Remembering: Freed Catalajohnson


It is a term in baseball circles that some would consider a swear word.  The players involved hate it because they lose valuable at bats over the course of a season.  The field manager hates it because he will have to eventually deal with the players whining.  Fantasy pool players hate it because their draft pick won't reach the production they have been expected to.  Player agents hate it because their clients numbers are affected negatively by the limited opportunities.

So who does it benefit and why is it still common?

Quite simply: It allows a team to maximize the strengths of a player while minimizing his deficiencies.  When coupled with another player who's skill set is completely different, in theory, it puts the team in the best position to win by fielding it's strongest line up everyday.

It should be noted that all parties involved must have the right attitude and "buy into the plan".  This proves to be the greatest challenge the majority of the time.  You remember the Lyle Overbay /  Kevin Millar platoon last season don't you?  How did that one turn out again?  Two words: train wreck

Most professionals in any trade want to work on their weakest areas in hopes of becoming more efficient as a whole.  Baseball players are no different.  If the player is perceived to not be able to hit left handed pitching well then he wants to get his at bats against lefties to prove everyone wrong.  A platoon does not allow for this to happen because a different player who kills lefties would get those at bats.

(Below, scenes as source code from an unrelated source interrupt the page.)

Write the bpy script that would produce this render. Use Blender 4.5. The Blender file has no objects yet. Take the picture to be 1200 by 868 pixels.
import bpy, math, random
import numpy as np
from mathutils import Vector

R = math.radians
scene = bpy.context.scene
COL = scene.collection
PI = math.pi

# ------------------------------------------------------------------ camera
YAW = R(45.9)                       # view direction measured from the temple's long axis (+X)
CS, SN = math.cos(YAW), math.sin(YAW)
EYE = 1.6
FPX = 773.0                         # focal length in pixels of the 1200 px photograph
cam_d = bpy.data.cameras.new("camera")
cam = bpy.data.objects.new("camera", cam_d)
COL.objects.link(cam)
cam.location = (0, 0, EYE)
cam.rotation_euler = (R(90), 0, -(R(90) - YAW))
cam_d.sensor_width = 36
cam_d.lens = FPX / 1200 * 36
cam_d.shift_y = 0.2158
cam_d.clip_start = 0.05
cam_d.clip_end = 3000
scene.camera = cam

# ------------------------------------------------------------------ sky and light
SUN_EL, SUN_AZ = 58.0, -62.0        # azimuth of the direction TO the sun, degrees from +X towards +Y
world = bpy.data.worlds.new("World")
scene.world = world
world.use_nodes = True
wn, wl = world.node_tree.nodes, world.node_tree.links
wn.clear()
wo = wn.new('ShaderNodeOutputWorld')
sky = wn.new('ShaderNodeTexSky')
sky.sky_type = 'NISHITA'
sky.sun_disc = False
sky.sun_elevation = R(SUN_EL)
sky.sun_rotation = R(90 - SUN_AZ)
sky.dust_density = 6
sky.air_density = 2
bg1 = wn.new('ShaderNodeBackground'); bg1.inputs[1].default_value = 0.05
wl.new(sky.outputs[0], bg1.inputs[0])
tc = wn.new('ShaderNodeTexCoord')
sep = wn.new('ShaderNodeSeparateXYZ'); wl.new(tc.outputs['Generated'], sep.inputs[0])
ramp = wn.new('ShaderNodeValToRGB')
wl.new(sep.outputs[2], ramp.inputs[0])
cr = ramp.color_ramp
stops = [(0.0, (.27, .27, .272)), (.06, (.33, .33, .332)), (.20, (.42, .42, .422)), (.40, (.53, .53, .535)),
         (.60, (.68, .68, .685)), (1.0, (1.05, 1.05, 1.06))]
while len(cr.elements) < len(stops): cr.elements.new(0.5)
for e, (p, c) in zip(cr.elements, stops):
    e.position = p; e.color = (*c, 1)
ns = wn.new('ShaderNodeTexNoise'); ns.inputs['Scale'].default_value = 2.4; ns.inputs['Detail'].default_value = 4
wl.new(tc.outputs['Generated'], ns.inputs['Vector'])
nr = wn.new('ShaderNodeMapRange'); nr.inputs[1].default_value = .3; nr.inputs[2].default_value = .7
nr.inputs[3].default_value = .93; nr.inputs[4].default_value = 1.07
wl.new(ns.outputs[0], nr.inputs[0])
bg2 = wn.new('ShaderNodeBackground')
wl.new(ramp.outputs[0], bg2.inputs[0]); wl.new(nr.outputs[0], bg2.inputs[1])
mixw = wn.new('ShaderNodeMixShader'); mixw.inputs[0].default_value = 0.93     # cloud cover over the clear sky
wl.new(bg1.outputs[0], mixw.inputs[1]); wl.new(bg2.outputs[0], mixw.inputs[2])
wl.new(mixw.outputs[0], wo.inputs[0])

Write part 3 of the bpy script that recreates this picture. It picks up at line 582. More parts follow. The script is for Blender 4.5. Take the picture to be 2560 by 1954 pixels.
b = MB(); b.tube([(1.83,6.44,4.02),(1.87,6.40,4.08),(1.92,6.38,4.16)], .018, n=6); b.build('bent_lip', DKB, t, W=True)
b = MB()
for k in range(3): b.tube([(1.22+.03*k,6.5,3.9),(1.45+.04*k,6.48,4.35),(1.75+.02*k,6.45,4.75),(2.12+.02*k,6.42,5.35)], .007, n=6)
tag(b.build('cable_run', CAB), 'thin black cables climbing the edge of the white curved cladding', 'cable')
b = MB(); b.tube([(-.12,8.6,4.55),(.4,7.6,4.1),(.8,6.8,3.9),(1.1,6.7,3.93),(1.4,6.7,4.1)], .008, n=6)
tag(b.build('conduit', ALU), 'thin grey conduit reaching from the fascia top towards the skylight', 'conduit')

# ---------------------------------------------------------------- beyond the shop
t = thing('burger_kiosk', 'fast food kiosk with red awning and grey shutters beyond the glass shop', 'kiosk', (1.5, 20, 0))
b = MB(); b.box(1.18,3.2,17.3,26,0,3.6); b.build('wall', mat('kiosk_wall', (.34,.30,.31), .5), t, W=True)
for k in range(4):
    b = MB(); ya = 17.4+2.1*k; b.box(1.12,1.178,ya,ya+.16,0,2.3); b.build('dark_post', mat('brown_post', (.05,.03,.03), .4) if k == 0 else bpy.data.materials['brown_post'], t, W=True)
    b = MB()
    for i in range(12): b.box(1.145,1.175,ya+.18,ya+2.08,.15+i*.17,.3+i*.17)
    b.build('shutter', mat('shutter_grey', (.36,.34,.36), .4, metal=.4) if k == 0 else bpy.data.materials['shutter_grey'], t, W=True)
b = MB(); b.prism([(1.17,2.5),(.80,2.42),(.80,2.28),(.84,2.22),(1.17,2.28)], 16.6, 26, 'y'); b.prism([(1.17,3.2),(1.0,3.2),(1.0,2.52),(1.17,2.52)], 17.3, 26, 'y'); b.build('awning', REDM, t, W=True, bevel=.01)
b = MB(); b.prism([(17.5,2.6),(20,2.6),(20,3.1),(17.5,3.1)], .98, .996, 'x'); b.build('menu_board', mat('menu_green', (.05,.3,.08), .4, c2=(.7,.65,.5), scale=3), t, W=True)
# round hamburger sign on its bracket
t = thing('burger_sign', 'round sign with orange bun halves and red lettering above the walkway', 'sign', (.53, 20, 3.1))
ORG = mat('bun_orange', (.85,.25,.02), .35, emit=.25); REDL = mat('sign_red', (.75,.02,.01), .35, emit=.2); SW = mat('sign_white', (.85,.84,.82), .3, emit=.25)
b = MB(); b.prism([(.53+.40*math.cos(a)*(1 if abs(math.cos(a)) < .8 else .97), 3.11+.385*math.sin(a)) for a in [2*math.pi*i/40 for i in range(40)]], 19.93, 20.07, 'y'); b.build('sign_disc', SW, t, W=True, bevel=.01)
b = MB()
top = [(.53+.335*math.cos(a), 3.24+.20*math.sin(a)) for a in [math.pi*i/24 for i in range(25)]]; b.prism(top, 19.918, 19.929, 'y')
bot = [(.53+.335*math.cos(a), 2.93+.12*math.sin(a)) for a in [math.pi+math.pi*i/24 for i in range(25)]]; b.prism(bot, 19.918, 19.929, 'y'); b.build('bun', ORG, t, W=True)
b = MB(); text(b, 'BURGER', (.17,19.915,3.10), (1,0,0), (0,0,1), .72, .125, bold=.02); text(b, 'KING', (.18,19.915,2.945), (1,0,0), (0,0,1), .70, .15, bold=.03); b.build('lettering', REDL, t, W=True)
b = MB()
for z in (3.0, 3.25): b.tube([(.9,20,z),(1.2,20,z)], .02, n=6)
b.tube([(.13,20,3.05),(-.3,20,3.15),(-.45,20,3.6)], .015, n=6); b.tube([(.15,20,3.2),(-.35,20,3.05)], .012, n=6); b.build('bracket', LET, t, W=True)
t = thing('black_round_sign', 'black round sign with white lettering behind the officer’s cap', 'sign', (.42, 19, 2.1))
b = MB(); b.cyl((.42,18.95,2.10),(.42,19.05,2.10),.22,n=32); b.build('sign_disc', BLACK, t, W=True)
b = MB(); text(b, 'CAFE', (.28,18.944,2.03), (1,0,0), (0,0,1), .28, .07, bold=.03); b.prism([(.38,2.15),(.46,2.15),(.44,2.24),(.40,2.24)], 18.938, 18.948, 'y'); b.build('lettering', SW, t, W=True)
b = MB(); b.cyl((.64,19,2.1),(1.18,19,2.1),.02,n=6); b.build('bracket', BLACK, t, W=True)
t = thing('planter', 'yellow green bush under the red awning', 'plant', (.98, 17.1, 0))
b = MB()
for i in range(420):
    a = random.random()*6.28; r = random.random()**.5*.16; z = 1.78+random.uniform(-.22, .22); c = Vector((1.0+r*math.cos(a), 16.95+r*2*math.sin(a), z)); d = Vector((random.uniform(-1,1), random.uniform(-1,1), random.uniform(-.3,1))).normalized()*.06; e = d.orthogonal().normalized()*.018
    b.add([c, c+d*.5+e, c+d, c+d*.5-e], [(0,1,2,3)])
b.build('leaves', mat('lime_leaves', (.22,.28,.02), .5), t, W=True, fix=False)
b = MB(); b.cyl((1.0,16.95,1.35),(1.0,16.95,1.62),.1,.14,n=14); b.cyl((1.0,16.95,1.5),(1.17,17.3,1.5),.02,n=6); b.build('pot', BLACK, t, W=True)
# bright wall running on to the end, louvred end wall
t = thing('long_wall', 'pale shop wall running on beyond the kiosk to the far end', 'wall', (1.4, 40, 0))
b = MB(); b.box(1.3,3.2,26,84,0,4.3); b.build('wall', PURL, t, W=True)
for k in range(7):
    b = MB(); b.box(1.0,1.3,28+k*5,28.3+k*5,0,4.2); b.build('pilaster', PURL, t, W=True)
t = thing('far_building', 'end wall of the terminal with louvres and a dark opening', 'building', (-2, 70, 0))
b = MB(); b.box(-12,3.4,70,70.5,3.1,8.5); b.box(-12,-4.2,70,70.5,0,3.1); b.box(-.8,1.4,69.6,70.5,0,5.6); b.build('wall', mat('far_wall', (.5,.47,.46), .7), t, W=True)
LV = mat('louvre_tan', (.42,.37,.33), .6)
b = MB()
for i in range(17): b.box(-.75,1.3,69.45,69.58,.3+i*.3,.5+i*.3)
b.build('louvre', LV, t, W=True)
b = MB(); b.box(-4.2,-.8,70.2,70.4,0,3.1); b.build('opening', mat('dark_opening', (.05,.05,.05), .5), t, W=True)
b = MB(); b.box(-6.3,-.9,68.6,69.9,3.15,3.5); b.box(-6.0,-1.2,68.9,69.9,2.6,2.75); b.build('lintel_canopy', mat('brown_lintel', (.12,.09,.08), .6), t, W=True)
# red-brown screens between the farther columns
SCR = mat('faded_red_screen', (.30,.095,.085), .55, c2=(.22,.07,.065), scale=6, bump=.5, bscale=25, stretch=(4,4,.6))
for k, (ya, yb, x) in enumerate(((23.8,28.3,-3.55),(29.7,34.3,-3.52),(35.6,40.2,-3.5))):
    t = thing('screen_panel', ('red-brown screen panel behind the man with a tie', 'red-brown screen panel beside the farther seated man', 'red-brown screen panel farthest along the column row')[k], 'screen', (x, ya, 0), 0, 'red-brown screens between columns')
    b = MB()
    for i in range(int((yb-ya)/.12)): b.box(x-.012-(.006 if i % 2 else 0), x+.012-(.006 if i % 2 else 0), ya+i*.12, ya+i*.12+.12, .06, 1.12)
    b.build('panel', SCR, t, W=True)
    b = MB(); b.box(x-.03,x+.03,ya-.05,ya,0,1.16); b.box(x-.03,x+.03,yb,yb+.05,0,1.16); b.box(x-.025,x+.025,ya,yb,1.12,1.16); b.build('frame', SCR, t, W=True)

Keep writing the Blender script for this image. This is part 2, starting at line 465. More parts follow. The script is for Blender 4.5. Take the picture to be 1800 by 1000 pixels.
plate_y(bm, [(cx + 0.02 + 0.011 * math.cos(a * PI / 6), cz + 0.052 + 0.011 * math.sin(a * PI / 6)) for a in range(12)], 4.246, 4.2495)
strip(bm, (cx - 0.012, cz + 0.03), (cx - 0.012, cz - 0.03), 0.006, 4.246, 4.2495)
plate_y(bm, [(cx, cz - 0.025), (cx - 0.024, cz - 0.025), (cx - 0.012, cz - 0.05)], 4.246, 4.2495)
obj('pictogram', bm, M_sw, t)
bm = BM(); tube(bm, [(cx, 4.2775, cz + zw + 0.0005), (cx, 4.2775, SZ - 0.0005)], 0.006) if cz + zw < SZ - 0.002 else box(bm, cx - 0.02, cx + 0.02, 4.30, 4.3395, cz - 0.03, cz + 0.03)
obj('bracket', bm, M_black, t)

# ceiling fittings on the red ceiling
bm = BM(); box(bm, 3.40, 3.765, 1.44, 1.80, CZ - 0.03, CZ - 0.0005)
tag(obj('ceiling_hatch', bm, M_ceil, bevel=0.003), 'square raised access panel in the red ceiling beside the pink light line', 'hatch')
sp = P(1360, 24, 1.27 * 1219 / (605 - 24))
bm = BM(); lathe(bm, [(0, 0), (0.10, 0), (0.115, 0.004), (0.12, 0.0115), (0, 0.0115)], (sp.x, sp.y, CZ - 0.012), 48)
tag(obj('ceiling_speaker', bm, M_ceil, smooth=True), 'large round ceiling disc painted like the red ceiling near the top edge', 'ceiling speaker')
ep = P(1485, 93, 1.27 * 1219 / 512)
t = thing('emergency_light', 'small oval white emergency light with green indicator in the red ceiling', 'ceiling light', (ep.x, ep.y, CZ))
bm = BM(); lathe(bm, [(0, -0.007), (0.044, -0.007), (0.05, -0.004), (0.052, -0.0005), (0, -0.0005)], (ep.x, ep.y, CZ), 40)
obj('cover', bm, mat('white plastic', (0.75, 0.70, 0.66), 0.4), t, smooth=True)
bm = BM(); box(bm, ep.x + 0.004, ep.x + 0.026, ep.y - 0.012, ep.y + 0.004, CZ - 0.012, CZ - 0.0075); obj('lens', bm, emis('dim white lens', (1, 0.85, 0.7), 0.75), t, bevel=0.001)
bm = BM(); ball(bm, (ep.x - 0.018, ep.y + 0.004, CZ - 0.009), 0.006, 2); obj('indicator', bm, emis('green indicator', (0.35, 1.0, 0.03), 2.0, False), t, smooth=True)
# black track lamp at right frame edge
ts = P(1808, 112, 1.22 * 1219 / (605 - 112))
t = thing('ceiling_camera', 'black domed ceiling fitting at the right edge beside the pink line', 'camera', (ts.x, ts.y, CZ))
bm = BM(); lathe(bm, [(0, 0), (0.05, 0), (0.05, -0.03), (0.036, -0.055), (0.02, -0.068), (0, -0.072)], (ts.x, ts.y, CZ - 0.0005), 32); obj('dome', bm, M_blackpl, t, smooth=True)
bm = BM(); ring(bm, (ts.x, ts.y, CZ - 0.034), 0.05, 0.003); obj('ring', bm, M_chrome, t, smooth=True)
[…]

Which leads me to the 2006 version of your Toronto Blue Jays.  We had two full time outfielders in Vernon Wells and Alex Rios.  Then we had other role players in Frank Catalanotto and Reed Johnson.  Let's examine their respective skill sets.

Reed Johnson:
  • Above average defender
  • Average throwing arm
  • Can play all three outfield positions
  • hit right handed
  • hit left handed pitching above average
  • runs well  
Frank Catalanotto:
  • Average defender
  • Below average throwing arm
  • Limited to left field duty only
  • hit left handed
  • hit right handed pitching above average
  • runs well
A quick offensive player comparison may prove helpful at this point.

So as it were, skipper John Gibbons and J.P. decided to try the platoon on a full time basis.  As a result, Cat played 101 games and Reed played 100 in left field.  Since we only play 162 games a season, how is this possible you might ask?  The majority of the season Cat got the call against the right handed starting pitcher and Reed would take over late in the game to pinch hit against the left handed specialist.  Reed and his better defensive abilities would then patrol left field and attempt to preserve a close win.  To Gibby it was like clock work.  He rode it all the way to our only second place finish in the AL East for the entire decade.

When put together the two players statistics for the 2006 season look like this:

.310 AVG, 142 RUNS, 19 HR, 105 RBI, 9 SB

Not bad for a couple of part time players with holes in their games.  I bring this up only because I pray that The Cito has this in mind for right field next season.  It makes no sense to me to give Jose Bautista and his .202 average against righties full time at bats there just because he is above average defensively.  Is Travis Snider the other half of the potential platoon?  Or does that make even less sense?    


  1. That Freed picture makes me uncomfortable.....

  2. I can certainly understand your frustration with Cito, but let's face it, the success of this platoon aside, Gibbons really, really sucked. If he was still your manager, Adam Lind would still be at AAA and John MacDonald would be the everyday shortstop.

    I agree that Jose Bautista probably has no business being an everyday player, but he did hit 10 HR in September, which is nothing to sneeze at. The way I see it, Cito will have the challenge of finding ABs for five players at four positions, not unlike what Terry Francona had to do in '09:

    LF - Lind, Bautista, Snider
    RF - Snider, Bautista, Lind
    3B - Encarnacion, Bautista, Wallace
    DH - Wallace, Lind, Snider, Bautista, Encarnacion

    Obviously, Lind will be in the lineup everyday, no matter where he plays, but among the other four there are, conveniently, two young left-handed prospects, and two underperforming right-handed veterans. That makes a near perfect situation for easing Snider and Wallace into the league. If either one of them gets hot, than he'll lock in a full-time job, but until that happens, Gaston will probably manage a rotation that gives all four approximately 75% playing time.

  3. Hippeaux,
    Well said sir.
    Problem with the Cito is he prefers not to make in game moves. So whoever starts the game traditionally finishes it regardless of the flow of the game that day. His style doesn't mesh well with what we are trying to do for 2010. It is easy to win games when you run out three hall of famers in your line up everyday like he did in 1993. (Henderson, Alomar, Molitor)
    With respect to Gibby, I agree with you 100%. But he did put his players in situations where they had the greatest chance to succeed. That, to me, is a key trait of good field managing and may help explain his career record of 305 wins and 305 loses with substandard talent to work with.
    Thanks for your comments.

  4. I was always partial to Freed Johnsolanotto. It flows better.

    Gibby was a fine manager, he did good work. Lind would be on nobody's bench.